Common Cause Arizona Denounces State Legislators’ Attempts to Escape Transparency

Media Contact

Jennifer Guzman

Program Director
jguzman@commoncause.org

Phoenix – The Arizona State Legislature just approved new rules that allow lawmakers to destroy emails after 90 days and delete text messages and social media messages as quickly as they receive them.

Under the new rules, emails in a House or Senate member’s legislative account will be destroyed 90 days after they are sent or received. Calendars, text messages, and “communications on online platforms” can also be destroyed after the “reference value has been served.” Under these new rules, lawmakers would be able to destroy all records and communications anytime they decide they are no longer needed, with no oversight.

Statement of Jenny Guzman, program director for Common Cause Arizona:

“Transparent government is good government, and Arizonans have a right to access public documents, including our elected leaders’ communications.
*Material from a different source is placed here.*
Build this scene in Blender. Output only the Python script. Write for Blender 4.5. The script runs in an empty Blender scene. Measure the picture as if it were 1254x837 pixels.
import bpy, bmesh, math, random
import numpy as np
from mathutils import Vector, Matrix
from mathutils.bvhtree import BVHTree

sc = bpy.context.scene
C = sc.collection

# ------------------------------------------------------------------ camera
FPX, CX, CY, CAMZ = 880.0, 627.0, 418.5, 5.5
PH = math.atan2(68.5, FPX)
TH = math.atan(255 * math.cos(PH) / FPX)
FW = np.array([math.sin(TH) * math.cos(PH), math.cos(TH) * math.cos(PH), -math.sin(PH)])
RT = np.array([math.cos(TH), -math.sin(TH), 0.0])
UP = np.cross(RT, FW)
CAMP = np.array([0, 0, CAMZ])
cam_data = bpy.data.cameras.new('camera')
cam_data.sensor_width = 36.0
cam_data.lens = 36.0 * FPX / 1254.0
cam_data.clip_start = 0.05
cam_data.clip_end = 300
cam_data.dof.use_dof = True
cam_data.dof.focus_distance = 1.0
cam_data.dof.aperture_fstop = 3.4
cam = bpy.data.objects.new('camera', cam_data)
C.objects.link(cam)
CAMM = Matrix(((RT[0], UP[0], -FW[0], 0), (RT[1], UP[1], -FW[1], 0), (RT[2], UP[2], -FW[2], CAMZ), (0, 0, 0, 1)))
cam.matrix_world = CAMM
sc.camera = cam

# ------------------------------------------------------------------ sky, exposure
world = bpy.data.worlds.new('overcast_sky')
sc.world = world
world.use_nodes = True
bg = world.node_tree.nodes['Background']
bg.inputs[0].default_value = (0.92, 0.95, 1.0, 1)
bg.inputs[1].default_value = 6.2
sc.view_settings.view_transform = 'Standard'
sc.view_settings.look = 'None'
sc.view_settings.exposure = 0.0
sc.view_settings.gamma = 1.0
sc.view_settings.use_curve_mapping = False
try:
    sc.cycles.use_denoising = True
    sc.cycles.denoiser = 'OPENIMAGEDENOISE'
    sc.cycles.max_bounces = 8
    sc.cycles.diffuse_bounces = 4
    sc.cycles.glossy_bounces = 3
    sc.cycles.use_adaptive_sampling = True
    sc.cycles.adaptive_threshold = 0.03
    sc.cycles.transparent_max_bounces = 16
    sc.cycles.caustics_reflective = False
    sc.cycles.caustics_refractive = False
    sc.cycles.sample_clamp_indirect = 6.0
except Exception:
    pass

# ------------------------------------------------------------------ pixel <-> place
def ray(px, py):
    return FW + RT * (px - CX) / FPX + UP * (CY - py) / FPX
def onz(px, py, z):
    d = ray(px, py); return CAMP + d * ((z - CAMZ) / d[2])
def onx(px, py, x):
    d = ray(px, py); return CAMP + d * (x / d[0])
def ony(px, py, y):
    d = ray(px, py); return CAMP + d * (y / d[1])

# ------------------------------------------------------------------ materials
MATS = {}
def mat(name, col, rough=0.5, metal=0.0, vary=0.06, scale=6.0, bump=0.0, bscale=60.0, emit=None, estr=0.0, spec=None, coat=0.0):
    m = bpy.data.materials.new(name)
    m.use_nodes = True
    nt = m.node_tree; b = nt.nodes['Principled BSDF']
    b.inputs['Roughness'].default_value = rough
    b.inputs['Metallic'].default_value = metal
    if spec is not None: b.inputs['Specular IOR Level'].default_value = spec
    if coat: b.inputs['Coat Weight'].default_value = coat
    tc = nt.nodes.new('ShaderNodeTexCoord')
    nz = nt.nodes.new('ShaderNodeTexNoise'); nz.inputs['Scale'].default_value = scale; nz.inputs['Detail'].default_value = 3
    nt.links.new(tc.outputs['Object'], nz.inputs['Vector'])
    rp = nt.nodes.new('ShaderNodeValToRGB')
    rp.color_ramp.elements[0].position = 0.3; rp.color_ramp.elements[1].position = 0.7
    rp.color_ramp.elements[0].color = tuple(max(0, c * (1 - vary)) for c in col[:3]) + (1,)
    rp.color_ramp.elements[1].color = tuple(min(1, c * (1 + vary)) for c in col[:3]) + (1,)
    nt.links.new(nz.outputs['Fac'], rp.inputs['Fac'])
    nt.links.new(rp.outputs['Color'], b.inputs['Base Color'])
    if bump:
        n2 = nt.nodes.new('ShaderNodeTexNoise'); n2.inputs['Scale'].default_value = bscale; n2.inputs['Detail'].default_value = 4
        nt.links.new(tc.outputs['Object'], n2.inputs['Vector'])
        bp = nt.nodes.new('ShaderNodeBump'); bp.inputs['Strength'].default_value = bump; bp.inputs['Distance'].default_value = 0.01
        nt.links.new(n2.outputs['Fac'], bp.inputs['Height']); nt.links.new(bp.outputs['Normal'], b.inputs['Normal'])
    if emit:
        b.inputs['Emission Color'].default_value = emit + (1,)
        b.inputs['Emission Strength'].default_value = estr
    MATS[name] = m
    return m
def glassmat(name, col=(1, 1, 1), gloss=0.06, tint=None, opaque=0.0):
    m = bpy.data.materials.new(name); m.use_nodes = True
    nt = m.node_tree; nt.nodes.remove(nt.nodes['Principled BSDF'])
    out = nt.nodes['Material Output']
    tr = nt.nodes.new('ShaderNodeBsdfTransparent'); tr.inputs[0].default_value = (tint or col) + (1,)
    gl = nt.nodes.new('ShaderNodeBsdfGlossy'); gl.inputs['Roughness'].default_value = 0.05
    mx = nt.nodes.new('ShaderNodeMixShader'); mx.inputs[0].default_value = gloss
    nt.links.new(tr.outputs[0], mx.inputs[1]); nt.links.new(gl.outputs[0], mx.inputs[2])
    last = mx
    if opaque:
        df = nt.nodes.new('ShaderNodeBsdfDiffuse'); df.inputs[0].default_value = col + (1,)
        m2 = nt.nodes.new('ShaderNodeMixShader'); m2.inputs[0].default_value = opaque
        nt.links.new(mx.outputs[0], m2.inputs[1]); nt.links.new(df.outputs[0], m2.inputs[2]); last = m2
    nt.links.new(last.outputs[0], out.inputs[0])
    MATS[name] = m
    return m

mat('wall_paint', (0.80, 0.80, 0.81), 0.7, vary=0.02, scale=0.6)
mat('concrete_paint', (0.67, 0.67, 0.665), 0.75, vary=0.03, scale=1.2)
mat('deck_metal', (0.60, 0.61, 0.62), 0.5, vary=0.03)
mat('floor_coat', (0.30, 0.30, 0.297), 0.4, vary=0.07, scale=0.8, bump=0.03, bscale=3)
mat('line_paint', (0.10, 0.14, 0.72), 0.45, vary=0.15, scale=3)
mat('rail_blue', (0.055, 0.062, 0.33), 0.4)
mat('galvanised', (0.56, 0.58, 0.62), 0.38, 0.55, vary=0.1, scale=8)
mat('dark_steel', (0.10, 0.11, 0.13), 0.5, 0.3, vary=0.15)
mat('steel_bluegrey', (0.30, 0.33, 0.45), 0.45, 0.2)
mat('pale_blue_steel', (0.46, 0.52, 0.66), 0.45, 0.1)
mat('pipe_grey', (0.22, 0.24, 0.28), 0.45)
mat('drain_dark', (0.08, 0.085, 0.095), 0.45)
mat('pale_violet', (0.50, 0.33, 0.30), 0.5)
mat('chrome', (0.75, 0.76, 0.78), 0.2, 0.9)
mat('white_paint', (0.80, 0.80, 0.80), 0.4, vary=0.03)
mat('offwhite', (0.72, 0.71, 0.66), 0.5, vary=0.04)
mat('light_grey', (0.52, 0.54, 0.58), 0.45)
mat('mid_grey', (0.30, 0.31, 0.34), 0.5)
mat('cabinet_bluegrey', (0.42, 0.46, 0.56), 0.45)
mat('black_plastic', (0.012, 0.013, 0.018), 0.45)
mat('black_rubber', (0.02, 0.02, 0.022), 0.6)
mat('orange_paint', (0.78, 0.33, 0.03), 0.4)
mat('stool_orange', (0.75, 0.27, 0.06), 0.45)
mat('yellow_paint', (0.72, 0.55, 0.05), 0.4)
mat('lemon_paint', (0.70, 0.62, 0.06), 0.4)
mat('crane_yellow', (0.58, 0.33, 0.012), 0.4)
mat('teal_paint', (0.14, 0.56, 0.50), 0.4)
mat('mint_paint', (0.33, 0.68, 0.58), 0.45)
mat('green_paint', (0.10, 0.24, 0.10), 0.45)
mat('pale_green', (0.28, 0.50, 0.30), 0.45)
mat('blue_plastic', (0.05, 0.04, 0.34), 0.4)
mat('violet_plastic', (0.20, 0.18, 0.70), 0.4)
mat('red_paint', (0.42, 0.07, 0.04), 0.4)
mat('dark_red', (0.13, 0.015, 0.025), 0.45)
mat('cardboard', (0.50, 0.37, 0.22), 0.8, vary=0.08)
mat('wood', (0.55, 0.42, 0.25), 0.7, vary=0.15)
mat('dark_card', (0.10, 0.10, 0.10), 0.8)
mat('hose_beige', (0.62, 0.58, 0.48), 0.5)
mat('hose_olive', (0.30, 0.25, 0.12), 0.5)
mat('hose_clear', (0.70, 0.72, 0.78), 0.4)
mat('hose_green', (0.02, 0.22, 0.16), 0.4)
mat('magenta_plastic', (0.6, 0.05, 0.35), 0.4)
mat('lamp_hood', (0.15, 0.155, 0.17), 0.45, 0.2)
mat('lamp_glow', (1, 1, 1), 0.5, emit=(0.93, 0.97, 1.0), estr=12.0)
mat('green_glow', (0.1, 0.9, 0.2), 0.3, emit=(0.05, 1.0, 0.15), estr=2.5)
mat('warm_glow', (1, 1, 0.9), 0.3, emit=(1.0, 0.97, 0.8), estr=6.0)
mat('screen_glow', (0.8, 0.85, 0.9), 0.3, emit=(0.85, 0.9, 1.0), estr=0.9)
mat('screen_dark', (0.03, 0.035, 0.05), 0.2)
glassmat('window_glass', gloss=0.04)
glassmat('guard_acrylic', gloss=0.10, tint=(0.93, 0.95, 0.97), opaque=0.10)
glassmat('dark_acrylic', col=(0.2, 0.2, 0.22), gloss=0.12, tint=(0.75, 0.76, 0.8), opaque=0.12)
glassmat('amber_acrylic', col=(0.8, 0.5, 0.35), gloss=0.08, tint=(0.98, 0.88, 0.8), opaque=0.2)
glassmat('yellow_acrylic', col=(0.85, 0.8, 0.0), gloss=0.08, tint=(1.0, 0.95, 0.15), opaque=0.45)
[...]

Without access to such public records, including conversations with special interests, there’s no way to know if our leaders are acting in our interest.

Without transparency measures and oversight in place, lawmakers can freely engage in virtual backroom deal-making that diminishes trust in our leaders. Shielding their work from public view sends a terrible message to the people who elected them in the first place.

The need for transparency doesn’t magically end after 90 days. Lawmakers owe their constituents honesty in their work and should not gatekeep access to it. Without accountability through transparency, Arizonans would lose important checks and balances that make our democracy work for everyone.

Common Cause Arizona is calling on leadership to repeal these rules.”